Ah.... the rush (to ensure Seller wins by avoiding RPGT in 2010) in finalizing the S&P + Novation Agreement for the transfer of the existing rental contract is going on smoothly - thanks to the capable Ms. Chung Fui Yee of Ky, Lim & Churme.
While that's happening, I've already nailed down the financing options to:
HSBC's (BLR -2.x%) Islamic Flexi home loan
VS.
ING's fixed rate 4.85%
Why these 2?
1. HSBC is not playing the bloody game that most banks in Malaysia are playing now - grouping up like a cartel and agreeing amongst themselves to limit home loans to BLR-1.65% (zero entry cost) or BLR -1.85% (non-zero entry cost).
Even my trusty Standard Chartered (SCB) Mortgage1 people are in that Cartel and told me it's non-negotiable even though it'll be my THIRD home loan with SCB if I execute with them.
Sigh... if this was USA, I think we can sue for the cartel for non-competitiveness & manipulating the market prices.
2. ING's fixed rate of 4.85% and friendly lock-in terms beats its nearest competitor AIA.
Decisions, decisions
- HSBC's rates VS ING's is about a variance of 1.45%pa.
HSBC: 1 ING: 0
- HSBC's rates are variable based on BLR -2.x%, currently 5.5% (crazily low compared to history)
VS. ING's fixed rate of 4.85%
Future possibilities:
Depressed BLR will be climbing up - historical average is about 8%+/- based on 20yrs+ of data
BUT the Malaysian government plans to implement GST in mid 2011, which will hamper economic recovery, thus may severely slow down the rates from climbing.

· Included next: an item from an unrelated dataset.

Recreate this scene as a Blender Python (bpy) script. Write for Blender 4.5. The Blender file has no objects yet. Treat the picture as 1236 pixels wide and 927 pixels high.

In my opinion, paying a premium of 1.45% for 2010 to about 2014 to ensure manageable long term mortgage, thus, making my cash flow planning for Casa Subang easier MAY be worthwhile. However, ING's customer friendly lock-in terms are better if I wish to sell the serviced apartment within 5 years.
HSBC: 1 ING: 1
FYI - the remaining 3 months rental is to buffer for non-occupancy of 3 months per 2 years & annual costs like insurance/MRTA, quit rent/assesment, etc.
Decisions, decisions. Any battle-hardened property investor advice?